Ella, Gallastegui Sodupe, fue adoctrinada en la ikastola en su odio a los españoles. Cuento en mi libro El hijo de todos cómo una niña dibujaba en una de estas escuelas vascas aviones con la bandera ikurriña lanzando bombas sobre un barco con la bandera española.

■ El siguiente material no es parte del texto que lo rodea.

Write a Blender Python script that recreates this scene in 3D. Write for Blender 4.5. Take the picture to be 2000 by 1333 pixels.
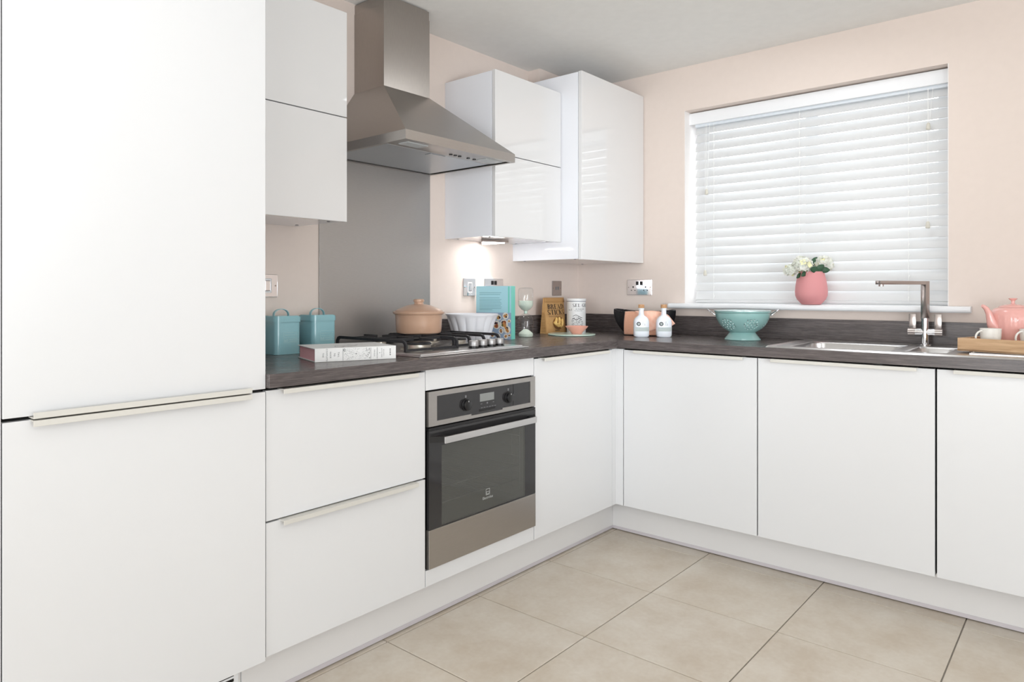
import bpy, bmesh, math, random
from mathutils import Vector, Matrix
from math import sin, cos, pi, radians, sqrt, atan2
random.seed(7)
C = bpy.context.scene.collection
for o in list(bpy.data.objects): bpy.data.objects.remove(o)

# ---------------------------------------------------------------- camera
TH = 0.734145; FPX = 1369.12; CX = 911.05; HY = 570.53
cam_d = bpy.data.cameras.new('camera'); cam = bpy.data.objects.new('camera', cam_d); C.objects.link(cam)
cam.location = (-3.444, -2.235, 1.1295)
cam.rotation_euler = (pi/2, 0, TH - pi/2)
cam_d.sensor_width = 36; cam_d.lens = FPX/2000*36
cam_d.shift_x = (1000-CX)/2000; cam_d.shift_y = -(666.5-HY)/2000
cam_d.clip_start = 0.05
bpy.context.scene.camera = cam
# ---------------------------------------------------------------- world, lights, exposure
w = bpy.data.worlds.new('World'); bpy.context.scene.world = w; w.use_nodes = True
bg = w.node_tree.nodes['Background']; bg.inputs[0].default_value = (0.96, 0.98, 1.0, 1); bg.inputs[1].default_value = 3.0
vs = bpy.context.scene.view_settings
vs.view_transform = 'Standard'; vs.look = 'None'; vs.exposure = 0.19; vs.gamma = 1; vs.use_curve_mapping = False

def area(name, loc, target, sx, sy, power, col=(1, 1, 1)):
    d = bpy.data.lights.new(name, 'AREA'); d.shape = 'RECTANGLE'; d.size = sx; d.size_y = sy; d.energy = power; d.color = col
    o = bpy.data.objects.new(name, d); C.objects.link(o); o.location = loc
    o.rotation_euler = (Vector(target)-Vector(loc)).to_track_quat('-Z', 'Y').to_euler()
    return o
area('rear_fill', (-2.4, -6.05, 1.15), (-1.6, 0, 0.8), 4.2, 2.1, 43, (0.895, 0.95, 1.0))  # broad fill added behind the camera; no patio opening is built
area('side_fill', (-7.25, -1.9, 1.0), (0, -0.9, 0.7), 3.2, 1.8, 108, (0.895, 0.95, 1.0))  # fill added at the far left; the wall there has no window
area('ceiling_fill', (-0.68, -1.35, 2.27), (-0.7, -1.1, 0), 0.5, 0.5, 3.2, (0.95, 0.98, 1.0))  # fill added at ceiling height to brighten the corner
area('bounce_fill', (-3.3, -3.4, 0.9), (-2.9, -2.9, 2.3), 0.9, 0.9, 30, (0.895, 0.95, 1.0))  # up-facing fill added to brighten the ceiling
area('bounce_fill_left', (-3.75, -1.75, 1.5), (-3.3, -1.35, 2.3), 0.6, 0.6, 6, (0.895, 0.95, 1.0))  # weaker up-facing fill added on the left side
sb = area('corner_fill', (-2.3, -3.3, 1.25), (-0.5, -0.3, 1.25), 0.7, 0.7, 2.2, (0.92, 0.965, 1.0)); sb.data.spread = radians(48)  # narrow fill added to lift the dark corner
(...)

La niña, convertida 20 años después en la etarra Amaia, fue quien secuestró a Blanco y le condujo al martirio de los dos tiros en la cabeza, descerrajados por el actual padre de sus dos hijos.
Veinte años después, otros niños, ahora en Cataluña, son adoctrinados en el odio al español. “Aún no estamos en el tiro en la nuca, pero esto es irrespirable”, contaban dos policías nacionales a Pedro Cifuentes en un reportaje publicado en EL ESPAÑOL.
Más debería habernos preocupado este lavado de cerebro y manipulación consentida de los niños catalanes -¿qué diría Junqueras si en las escuelas de fuera de Cataluña profesores previnieran a sus alumnos sobre los catalanes, tachándolos de lo peor?- que la conspiración sediciosa de ahora. Porque esto viene de aquello.
“Una nacionalismo como el catalán actual desemboca en una forma más o menos de limpieza étnica”. En un país así, si no eres independentista catalán tendrás que aceptar ser “simple súbdito” o asumir “el riesgo de aniquilamiento”, escribía esta semana Antonio Elorza. Justo lo que sucedió en el País Vasco y estuvo punto de imperar.
Y a esto hemos llegado: en la Calle 155, buscando una salida con unos supuestos Gandhi, como los Jordis, que no lo son, frente a un Estado opresor, que tampoco lo es. Gandhi alertaba sobre el desastre al que conduce “el ojo por ojo: a un mundo en el que todos acabaríamos ciegos”. No perdamos, pues, en este lío, el juicio.